> What needs to be done
Would you quote every entry exactly, dropping only the pictures?

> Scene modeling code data
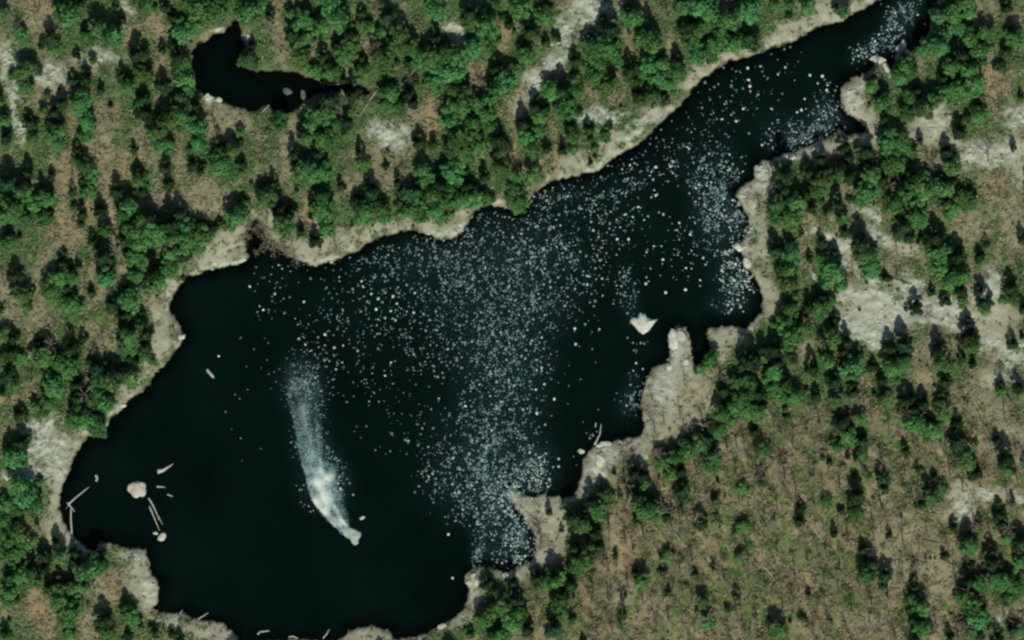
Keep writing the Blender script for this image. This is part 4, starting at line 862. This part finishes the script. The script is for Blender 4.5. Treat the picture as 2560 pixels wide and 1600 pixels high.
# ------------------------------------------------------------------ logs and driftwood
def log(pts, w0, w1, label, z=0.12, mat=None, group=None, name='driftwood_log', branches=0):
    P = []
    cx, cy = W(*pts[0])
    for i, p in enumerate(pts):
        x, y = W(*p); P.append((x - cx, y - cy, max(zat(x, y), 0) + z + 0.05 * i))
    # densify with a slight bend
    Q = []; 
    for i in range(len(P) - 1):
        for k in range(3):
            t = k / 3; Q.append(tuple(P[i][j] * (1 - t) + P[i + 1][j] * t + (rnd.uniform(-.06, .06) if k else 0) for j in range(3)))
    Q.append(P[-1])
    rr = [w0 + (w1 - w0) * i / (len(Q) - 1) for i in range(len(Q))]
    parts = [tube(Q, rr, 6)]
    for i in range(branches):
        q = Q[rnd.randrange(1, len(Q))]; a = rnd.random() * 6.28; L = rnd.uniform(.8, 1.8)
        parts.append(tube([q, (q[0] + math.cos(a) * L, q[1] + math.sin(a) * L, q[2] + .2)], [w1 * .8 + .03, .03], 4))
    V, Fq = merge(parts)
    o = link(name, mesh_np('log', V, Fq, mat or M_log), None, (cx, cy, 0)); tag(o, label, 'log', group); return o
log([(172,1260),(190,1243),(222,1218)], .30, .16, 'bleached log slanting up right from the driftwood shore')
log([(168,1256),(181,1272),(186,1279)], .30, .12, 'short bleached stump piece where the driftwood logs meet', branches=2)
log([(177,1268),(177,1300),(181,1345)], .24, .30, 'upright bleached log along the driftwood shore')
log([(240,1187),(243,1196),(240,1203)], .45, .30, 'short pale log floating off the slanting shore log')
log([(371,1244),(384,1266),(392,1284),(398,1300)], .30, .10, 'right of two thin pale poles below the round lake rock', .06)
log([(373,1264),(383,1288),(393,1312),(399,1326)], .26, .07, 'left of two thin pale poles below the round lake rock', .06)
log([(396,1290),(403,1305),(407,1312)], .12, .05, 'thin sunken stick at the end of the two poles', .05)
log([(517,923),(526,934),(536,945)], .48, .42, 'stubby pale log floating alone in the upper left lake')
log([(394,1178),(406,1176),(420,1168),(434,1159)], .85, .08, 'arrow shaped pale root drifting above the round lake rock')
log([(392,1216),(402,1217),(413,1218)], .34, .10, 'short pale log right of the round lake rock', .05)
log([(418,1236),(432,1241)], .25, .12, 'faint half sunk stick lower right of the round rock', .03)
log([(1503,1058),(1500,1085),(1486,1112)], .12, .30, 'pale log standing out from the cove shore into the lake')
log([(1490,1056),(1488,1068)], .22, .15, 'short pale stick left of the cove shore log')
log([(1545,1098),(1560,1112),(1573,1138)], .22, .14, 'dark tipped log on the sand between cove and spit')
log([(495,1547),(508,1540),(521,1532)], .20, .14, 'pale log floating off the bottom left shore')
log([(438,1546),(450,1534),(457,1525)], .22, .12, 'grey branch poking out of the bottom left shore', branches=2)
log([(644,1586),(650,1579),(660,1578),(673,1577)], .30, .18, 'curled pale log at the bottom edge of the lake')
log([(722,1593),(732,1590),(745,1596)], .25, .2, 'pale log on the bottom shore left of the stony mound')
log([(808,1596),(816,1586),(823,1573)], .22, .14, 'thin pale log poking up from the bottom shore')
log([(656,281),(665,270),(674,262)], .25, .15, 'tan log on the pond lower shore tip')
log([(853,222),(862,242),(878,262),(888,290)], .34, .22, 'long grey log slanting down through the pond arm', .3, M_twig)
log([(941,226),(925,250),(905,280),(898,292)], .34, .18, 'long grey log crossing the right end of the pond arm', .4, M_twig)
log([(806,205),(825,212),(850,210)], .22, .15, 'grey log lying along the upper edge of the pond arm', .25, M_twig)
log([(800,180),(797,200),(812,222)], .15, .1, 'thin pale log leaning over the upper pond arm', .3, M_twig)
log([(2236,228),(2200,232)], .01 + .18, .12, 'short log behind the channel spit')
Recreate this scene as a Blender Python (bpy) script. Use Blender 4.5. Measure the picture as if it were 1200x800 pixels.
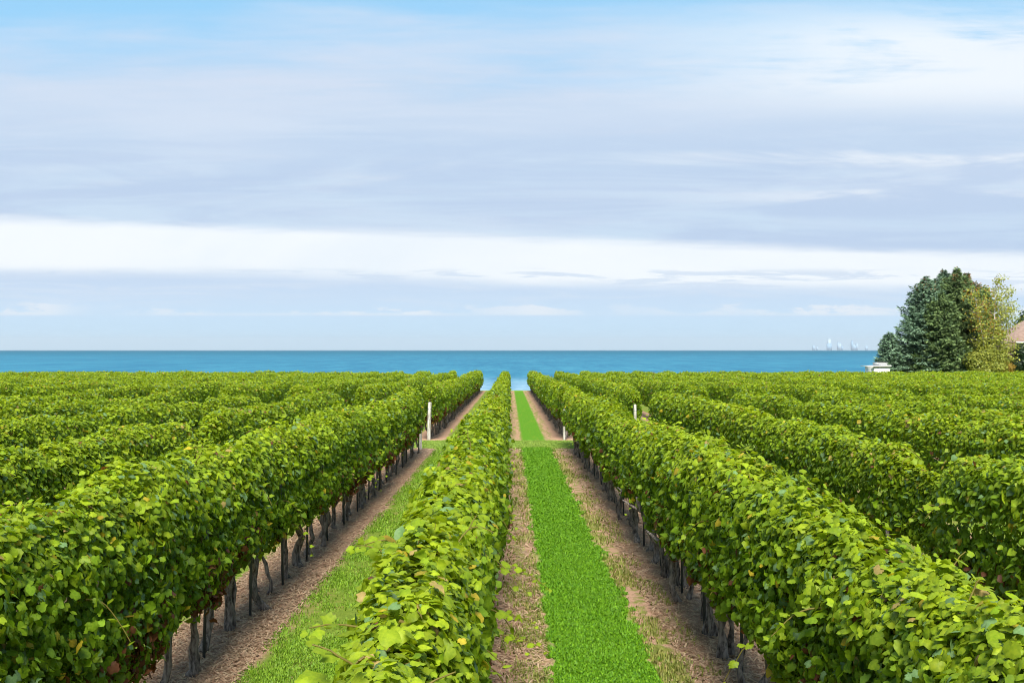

> Result below
Keep writing the Blender script for this image. This is part 4, starting at line 862. This part finishes the script. The script is for Blender 4.5. Treat the picture as 2560 pixels wide and 1600 pixels high.
# ------------------------------------------------------------------ logs and driftwood
def log(pts, w0, w1, label, z=0.12, mat=None, group=None, name='driftwood_log', branches=0):
    P = []
    cx, cy = W(*pts[0])
    for i, p in enumerate(pts):
        x, y = W(*p); P.append((x - cx, y - cy, max(zat(x, y), 0) + z + 0.05 * i))
    # densify with a slight bend
    Q = []; 
    for i in range(len(P) - 1):
        for k in range(3):
            t = k / 3; Q.append(tuple(P[i][j] * (1 - t) + P[i + 1][j] * t + (rnd.uniform(-.06, .06) if k else 0) for j in range(3)))
    Q.append(P[-1])
    rr = [w0 + (w1 - w0) * i / (len(Q) - 1) for i in range(len(Q))]
    parts = [tube(Q, rr, 6)]
    for i in range(branches):
        q = Q[rnd.randrange(1, len(Q))]; a = rnd.random() * 6.28; L = rnd.uniform(.8, 1.8)
        parts.append(tube([q, (q[0] + math.cos(a) * L, q[1] + math.sin(a) * L, q[2] + .2)], [w1 * .8 + .03, .03], 4))
    V, Fq = merge(parts)
    o = link(name, mesh_np('log', V, Fq, mat or M_log), None, (cx, cy, 0)); tag(o, label, 'log', group); return o
log([(172,1260),(190,1243),(222,1218)], .30, .16, 'bleached log slanting up right from the driftwood shore')
log([(168,1256),(181,1272),(186,1279)], .30, .12, 'short bleached stump piece where the driftwood logs meet', branches=2)
log([(177,1268),(177,1300),(181,1345)], .24, .30, 'upright bleached log along the driftwood shore')
log([(240,1187),(243,1196),(240,1203)], .45, .30, 'short pale log floating off the slanting shore log')
log([(371,1244),(384,1266),(392,1284),(398,1300)], .30, .10, 'right of two thin pale poles below the round lake rock', .06)
log([(373,1264),(383,1288),(393,1312),(399,1326)], .26, .07, 'left of two thin pale poles below the round lake rock', .06)
log([(396,1290),(403,1305),(407,1312)], .12, .05, 'thin sunken stick at the end of the two poles', .05)
log([(517,923),(526,934),(536,945)], .48, .42, 'stubby pale log floating alone in the upper left lake')
log([(394,1178),(406,1176),(420,1168),(434,1159)], .85, .08, 'arrow shaped pale root drifting above the round lake rock')
log([(392,1216),(402,1217),(413,1218)], .34, .10, 'short pale log right of the round lake rock', .05)
log([(418,1236),(432,1241)], .25, .12, 'faint half sunk stick lower right of the round rock', .03)
log([(1503,1058),(1500,1085),(1486,1112)], .12, .30, 'pale log standing out from the cove shore into the lake')
log([(1490,1056),(1488,1068)], .22, .15, 'short pale stick left of the cove shore log')
log([(1545,1098),(1560,1112),(1573,1138)], .22, .14, 'dark tipped log on the sand between cove and spit')
log([(495,1547),(508,1540),(521,1532)], .20, .14, 'pale log floating off the bottom left shore')
log([(438,1546),(450,1534),(457,1525)], .22, .12, 'grey branch poking out of the bottom left shore', branches=2)
log([(644,1586),(650,1579),(660,1578),(673,1577)], .30, .18, 'curled pale log at the bottom edge of the lake')
log([(722,1593),(732,1590),(745,1596)], .25, .2, 'pale log on the bottom shore left of the stony mound')
log([(808,1596),(816,1586),(823,1573)], .22, .14, 'thin pale log poking up from the bottom shore')
log([(656,281),(665,270),(674,262)], .25, .15, 'tan log on the pond lower shore tip')
log([(853,222),(862,242),(878,262),(888,290)], .34, .22, 'long grey log slanting down through the pond arm', .3, M_twig)
log([(941,226),(925,250),(905,280),(898,292)], .34, .18, 'long grey log crossing the right end of the pond arm', .4, M_twig)
log([(806,205),(825,212),(850,210)], .22, .15, 'grey log lying along the upper edge of the pond arm', .25, M_twig)
log([(800,180),(797,200),(812,222)], .15, .1, 'thin pale log leaning over the upper pond arm', .3, M_twig)
log([(2236,228),(2200,232)], .01 + .18, .12, 'short log behind the channel spit')
Recreate this scene as a Blender Python (bpy) script. Use Blender 4.5. Measure the picture as if it were 1200x800 pixels.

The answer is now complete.